Retail sales in Brazil are expected to grow between eight percent and 10 percent [1] during the week preceding Mother's Day.

This seasonal surge serves as a critical indicator of consumer confidence and spending power in one of Latin America's largest economies. While the holiday typically drives a spike in commerce, the scale of this year's growth reflects a complex tension between traditional demand and current economic pressures.

According to a report from payment processor Getnet, the projected increase of eight percent to 10 percent [1] applies to the week leading up to the second Sunday of May. However, other local estimates provide a more conservative outlook, with some projections suggesting sales may grow by up to five percent [2] on Mother's Day.

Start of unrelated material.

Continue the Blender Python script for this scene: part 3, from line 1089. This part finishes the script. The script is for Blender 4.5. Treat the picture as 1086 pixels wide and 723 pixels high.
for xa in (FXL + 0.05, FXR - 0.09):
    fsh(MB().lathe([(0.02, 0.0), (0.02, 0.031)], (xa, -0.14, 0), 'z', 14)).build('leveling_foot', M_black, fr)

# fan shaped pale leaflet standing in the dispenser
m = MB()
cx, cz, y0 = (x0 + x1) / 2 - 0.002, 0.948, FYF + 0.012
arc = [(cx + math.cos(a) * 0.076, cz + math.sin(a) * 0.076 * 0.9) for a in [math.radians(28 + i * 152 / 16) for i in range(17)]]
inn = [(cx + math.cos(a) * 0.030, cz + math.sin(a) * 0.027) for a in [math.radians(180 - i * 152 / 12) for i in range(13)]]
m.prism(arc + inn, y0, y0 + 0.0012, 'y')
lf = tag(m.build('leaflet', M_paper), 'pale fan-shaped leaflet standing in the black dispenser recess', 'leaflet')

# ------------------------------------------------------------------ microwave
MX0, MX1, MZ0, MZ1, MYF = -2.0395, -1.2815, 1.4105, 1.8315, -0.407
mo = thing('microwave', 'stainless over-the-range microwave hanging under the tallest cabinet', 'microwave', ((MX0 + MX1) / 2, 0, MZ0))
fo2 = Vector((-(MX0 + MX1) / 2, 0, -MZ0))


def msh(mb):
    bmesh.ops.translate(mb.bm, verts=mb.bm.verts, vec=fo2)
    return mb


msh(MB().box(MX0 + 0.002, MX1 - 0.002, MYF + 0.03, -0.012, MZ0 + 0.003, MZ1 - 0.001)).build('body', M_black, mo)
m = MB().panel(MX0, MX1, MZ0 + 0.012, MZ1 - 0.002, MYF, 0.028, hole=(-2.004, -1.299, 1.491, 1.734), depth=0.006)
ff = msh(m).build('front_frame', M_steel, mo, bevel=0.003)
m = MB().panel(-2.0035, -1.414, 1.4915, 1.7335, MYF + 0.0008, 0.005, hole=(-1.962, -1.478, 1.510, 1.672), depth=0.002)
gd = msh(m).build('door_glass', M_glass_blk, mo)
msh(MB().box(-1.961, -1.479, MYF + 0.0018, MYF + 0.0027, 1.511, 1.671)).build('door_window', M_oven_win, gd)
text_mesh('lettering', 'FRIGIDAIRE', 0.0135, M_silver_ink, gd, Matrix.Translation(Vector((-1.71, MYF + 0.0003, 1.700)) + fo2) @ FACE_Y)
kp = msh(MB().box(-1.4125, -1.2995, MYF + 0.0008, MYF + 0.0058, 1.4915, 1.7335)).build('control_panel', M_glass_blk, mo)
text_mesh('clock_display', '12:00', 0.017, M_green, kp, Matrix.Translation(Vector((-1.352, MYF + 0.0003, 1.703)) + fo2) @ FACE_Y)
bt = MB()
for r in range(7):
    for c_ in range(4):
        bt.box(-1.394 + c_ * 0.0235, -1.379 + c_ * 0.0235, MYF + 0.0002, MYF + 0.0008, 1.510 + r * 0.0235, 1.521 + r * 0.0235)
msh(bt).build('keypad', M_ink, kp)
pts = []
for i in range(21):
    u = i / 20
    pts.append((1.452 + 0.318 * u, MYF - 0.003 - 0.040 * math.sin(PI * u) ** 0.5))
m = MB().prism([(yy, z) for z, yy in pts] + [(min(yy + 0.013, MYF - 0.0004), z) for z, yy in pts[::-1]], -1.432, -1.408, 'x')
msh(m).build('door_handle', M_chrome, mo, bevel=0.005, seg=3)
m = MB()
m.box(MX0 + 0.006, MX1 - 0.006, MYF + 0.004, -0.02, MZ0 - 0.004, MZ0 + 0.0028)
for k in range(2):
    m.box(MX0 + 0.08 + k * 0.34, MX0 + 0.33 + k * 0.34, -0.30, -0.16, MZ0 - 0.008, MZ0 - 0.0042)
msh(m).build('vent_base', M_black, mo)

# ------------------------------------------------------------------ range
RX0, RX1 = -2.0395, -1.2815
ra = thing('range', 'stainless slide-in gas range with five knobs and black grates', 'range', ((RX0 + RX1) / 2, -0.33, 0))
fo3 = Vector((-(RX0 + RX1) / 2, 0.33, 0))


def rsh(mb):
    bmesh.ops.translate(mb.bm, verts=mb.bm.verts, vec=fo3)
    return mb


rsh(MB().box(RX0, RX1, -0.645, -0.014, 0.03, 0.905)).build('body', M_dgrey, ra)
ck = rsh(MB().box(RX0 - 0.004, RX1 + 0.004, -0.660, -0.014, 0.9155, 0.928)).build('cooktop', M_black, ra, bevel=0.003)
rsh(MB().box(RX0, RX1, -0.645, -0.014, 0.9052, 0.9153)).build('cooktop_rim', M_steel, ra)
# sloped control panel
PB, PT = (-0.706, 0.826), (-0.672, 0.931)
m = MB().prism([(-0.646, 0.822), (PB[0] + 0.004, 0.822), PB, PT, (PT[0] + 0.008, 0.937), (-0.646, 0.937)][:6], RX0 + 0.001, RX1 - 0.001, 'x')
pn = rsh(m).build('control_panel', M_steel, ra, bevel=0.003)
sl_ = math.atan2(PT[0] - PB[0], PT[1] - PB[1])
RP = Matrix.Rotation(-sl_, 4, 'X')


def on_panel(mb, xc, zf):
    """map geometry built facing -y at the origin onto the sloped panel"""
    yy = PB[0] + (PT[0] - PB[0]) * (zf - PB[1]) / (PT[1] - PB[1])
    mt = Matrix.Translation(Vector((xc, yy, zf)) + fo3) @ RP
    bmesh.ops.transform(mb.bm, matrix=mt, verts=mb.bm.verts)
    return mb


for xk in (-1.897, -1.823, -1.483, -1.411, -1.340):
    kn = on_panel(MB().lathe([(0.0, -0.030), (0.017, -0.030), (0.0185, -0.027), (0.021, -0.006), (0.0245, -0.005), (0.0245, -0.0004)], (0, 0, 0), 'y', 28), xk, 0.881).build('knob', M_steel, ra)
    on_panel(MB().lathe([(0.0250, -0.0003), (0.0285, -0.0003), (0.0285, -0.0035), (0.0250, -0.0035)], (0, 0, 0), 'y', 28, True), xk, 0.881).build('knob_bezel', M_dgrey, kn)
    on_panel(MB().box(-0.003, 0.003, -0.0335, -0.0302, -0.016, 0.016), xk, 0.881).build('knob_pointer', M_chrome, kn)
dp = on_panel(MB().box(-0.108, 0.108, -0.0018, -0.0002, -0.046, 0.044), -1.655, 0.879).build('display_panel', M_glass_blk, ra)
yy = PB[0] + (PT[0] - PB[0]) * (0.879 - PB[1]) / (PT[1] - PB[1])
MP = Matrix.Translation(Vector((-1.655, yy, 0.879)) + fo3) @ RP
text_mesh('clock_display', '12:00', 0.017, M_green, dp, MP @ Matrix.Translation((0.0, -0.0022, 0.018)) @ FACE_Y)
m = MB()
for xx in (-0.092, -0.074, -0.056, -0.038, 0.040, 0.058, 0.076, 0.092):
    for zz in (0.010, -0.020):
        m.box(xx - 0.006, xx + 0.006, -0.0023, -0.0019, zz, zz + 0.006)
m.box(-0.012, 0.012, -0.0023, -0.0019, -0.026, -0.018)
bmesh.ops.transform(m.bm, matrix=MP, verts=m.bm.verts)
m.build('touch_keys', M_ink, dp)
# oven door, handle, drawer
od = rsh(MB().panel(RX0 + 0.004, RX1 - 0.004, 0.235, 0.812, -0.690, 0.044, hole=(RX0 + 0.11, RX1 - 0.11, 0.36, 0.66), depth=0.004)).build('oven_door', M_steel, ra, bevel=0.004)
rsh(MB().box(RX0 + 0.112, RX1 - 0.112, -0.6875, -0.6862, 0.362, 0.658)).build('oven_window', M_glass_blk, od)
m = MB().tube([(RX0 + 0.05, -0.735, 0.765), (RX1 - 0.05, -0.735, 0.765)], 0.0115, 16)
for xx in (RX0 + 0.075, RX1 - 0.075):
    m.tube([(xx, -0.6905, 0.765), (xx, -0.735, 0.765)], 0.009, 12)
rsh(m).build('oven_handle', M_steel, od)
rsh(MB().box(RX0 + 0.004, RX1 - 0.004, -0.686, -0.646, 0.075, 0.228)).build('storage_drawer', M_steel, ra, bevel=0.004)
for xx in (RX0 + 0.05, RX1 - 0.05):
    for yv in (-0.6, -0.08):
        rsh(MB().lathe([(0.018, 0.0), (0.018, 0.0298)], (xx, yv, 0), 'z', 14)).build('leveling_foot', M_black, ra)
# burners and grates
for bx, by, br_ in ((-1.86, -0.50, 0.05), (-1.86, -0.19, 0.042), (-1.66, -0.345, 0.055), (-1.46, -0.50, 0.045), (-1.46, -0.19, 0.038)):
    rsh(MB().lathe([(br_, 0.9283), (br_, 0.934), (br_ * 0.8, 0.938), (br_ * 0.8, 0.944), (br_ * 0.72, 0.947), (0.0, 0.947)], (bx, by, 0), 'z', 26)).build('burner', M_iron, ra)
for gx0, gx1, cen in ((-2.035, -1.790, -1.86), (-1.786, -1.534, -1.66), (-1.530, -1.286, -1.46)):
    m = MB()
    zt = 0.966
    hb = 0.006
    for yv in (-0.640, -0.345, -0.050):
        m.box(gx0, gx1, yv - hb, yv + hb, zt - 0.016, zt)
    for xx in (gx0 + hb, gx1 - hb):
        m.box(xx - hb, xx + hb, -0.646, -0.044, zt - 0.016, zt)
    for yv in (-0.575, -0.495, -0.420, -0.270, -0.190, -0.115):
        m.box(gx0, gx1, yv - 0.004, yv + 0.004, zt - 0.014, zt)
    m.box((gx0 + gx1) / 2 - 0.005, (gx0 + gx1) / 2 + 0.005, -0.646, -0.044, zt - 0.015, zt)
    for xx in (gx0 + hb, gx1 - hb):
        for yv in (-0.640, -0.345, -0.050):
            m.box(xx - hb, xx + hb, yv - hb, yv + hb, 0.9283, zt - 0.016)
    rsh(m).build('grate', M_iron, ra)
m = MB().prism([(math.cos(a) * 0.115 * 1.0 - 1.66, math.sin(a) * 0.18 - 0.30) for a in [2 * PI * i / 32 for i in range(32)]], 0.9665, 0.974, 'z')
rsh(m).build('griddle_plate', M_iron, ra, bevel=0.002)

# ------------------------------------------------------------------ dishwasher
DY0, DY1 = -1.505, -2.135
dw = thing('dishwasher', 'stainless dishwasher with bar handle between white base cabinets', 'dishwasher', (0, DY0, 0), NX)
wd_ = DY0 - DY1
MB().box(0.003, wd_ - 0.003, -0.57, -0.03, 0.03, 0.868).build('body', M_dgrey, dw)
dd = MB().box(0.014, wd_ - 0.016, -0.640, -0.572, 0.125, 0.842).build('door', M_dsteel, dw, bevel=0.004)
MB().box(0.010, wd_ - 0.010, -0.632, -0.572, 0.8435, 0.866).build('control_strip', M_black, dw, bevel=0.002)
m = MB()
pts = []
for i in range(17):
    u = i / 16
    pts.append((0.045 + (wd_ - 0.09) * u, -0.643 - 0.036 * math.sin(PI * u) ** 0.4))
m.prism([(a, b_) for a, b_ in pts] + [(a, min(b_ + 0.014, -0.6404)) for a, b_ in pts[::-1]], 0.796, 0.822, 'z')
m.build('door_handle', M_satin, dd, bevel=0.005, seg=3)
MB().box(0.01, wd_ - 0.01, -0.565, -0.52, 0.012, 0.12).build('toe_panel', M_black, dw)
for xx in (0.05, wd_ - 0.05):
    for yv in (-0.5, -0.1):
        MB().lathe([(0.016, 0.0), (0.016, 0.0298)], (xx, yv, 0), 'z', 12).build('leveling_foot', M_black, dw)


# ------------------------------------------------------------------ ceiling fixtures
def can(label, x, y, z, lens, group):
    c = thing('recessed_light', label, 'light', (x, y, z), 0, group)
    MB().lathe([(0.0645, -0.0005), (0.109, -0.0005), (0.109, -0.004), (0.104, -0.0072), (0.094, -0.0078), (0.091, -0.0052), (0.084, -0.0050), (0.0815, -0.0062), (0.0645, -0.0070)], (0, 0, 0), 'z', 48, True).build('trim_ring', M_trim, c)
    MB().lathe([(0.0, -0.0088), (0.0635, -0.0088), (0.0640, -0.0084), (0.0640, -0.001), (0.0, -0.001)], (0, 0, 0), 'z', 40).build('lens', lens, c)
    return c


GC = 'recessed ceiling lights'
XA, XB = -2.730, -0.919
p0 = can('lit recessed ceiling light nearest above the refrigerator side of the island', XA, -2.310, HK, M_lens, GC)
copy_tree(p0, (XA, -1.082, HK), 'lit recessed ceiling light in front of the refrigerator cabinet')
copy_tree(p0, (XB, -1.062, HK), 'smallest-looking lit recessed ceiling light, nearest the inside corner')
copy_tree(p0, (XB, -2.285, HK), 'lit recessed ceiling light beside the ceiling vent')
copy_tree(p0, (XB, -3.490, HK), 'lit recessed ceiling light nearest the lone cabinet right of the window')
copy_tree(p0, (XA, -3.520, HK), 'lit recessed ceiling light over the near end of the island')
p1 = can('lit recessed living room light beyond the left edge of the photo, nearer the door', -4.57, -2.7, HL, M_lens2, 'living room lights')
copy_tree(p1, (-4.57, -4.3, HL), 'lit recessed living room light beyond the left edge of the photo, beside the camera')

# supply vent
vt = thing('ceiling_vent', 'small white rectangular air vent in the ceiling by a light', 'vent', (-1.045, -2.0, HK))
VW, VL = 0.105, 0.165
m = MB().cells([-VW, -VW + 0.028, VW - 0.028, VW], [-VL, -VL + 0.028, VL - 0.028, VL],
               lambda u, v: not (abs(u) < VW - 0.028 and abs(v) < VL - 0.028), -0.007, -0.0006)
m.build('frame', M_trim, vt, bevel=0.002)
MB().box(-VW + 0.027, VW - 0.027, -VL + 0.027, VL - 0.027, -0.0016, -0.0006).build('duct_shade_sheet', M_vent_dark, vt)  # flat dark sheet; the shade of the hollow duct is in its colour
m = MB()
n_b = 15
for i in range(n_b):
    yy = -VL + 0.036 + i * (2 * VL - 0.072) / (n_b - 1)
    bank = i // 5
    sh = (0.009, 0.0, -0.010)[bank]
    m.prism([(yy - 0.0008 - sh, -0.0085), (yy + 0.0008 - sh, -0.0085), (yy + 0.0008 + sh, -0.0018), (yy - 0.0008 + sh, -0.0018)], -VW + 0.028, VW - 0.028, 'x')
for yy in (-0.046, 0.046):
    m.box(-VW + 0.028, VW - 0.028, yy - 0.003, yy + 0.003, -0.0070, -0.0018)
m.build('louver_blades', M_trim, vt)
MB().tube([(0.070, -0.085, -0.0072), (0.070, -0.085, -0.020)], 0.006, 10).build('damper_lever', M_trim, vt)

Retailers have identified several headwinds that could limit the total growth of the holiday period. High interest rates and consumer indebtedness continue to constrain the purchasing power of many Brazilian households. These domestic financial pressures are compounded by broader geopolitical tensions that may affect supply chains and pricing, factors that could lead to the lower growth estimates seen in some reports.

Despite these challenges, the seasonal demand for Mother's Day remains a primary driver for the retail sector. Merchants across Brazil are preparing for the influx of shoppers, though the disparity between the five percent [2] and 10 percent [1] forecasts highlights uncertainty regarding the final impact of economic constraints on consumer behavior.

Retail sales are expected to grow between 8% and 10% in the week preceding Mother’s Day

The variation in growth forecasts suggests a fragile recovery in Brazilian consumer spending. While the Getnet data indicates a healthy seasonal bounce, the lower estimates from other sources reflect a cautious market where high borrowing costs and debt may offset the traditional holiday spending impulse.